With an “inventory” of unused student tickets, IU will now make the 4,000 or so tickets, primarily located in the balcony, available to the general public through Ticketmaster. Students will still be able to purchase season tickets throughout the season.

In a one-on-one interview with the Indiana Daily Student on Oct. 22, Crean stressed the importance of the student fan base.

“There really has never been a student body that I could think of anywhere in the country that is going to be needed more than us as we go through these first few seasons here,” Crean said.

The general public will have to pay more than twice the amount students would have paid for the tickets.

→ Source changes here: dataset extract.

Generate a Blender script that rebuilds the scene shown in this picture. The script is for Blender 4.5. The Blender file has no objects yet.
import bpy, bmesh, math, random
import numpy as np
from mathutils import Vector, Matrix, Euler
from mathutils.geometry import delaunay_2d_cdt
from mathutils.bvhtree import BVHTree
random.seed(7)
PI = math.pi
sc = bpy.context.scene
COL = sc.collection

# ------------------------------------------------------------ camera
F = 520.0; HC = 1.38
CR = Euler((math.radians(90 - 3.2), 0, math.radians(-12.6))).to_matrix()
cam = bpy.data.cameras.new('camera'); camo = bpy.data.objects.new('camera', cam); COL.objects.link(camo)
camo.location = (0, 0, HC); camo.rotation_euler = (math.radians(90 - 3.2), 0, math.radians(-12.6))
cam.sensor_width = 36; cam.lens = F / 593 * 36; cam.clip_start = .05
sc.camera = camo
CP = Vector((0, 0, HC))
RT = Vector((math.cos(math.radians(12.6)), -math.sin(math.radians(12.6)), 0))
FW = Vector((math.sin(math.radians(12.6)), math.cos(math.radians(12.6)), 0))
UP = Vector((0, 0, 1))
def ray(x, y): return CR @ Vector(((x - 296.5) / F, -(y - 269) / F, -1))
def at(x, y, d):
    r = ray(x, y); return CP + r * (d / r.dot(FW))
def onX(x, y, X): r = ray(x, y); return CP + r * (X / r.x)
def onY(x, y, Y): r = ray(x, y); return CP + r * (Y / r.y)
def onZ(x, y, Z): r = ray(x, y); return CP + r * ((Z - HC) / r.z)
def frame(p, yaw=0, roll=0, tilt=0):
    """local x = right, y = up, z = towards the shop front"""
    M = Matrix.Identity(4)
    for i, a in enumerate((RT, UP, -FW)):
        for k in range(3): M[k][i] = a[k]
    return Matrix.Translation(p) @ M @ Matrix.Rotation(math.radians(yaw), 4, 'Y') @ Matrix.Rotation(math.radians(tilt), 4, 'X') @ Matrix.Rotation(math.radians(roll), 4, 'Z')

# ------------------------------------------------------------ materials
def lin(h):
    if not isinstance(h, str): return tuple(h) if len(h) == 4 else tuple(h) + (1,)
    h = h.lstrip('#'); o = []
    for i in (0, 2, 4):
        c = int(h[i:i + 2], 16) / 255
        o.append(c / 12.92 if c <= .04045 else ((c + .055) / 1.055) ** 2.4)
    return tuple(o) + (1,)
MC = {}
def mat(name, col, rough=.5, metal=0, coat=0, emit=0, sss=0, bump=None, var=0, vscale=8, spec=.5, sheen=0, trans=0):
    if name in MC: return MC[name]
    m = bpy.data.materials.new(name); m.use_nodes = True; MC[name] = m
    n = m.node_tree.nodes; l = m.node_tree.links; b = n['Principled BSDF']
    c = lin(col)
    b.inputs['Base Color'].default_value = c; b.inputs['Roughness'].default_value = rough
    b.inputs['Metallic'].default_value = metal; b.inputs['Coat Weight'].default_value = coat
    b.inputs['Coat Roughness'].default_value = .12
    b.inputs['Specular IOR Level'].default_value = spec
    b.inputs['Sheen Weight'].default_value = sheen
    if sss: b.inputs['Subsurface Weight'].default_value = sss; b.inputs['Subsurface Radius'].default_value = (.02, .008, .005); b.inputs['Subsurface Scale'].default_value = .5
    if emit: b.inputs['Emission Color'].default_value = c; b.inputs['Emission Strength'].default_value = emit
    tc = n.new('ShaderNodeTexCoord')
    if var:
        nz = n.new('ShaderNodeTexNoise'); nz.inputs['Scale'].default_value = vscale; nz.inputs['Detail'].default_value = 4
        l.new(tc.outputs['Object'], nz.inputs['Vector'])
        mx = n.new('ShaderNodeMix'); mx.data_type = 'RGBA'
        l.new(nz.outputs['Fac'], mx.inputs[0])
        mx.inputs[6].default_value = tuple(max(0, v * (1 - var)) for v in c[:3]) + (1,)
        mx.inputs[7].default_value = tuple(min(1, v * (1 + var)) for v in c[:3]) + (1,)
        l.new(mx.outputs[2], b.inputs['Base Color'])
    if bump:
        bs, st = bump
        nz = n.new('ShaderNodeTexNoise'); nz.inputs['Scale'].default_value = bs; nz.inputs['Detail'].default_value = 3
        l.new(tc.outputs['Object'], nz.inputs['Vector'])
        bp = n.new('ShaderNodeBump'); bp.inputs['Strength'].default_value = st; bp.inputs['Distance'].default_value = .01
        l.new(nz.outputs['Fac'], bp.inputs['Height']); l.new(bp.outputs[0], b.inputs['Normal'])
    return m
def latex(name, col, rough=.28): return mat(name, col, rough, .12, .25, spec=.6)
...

Student season tickets cost $210, while the public can now purchase the seats for $451.

Crean said late last month that he was discouraged with the student season ticket sales.

“I don’t think they are where they should be,” Crean said. “I don’t want that to become a disappointment because we might be disappointed in the short term. But the students who don’t get them – or don’t choose to buy them – are going to be disappointed in the long term.”

Now Hoosier fans who haven’t been able to get tickets in the past, or are on long waiting lists, will get a chance to buy tickets that typically wouldn’t be available.

Crean said in the press release that this is a “great opportunity for someone who maybe hasn’t had the opportunity before to become involved with our program the ground up.”

Students can still purchase the tickets as well for the $210 price. Additionally, students can buy the tickets on a per-game basis for $15, as opposed to $23 for the general public.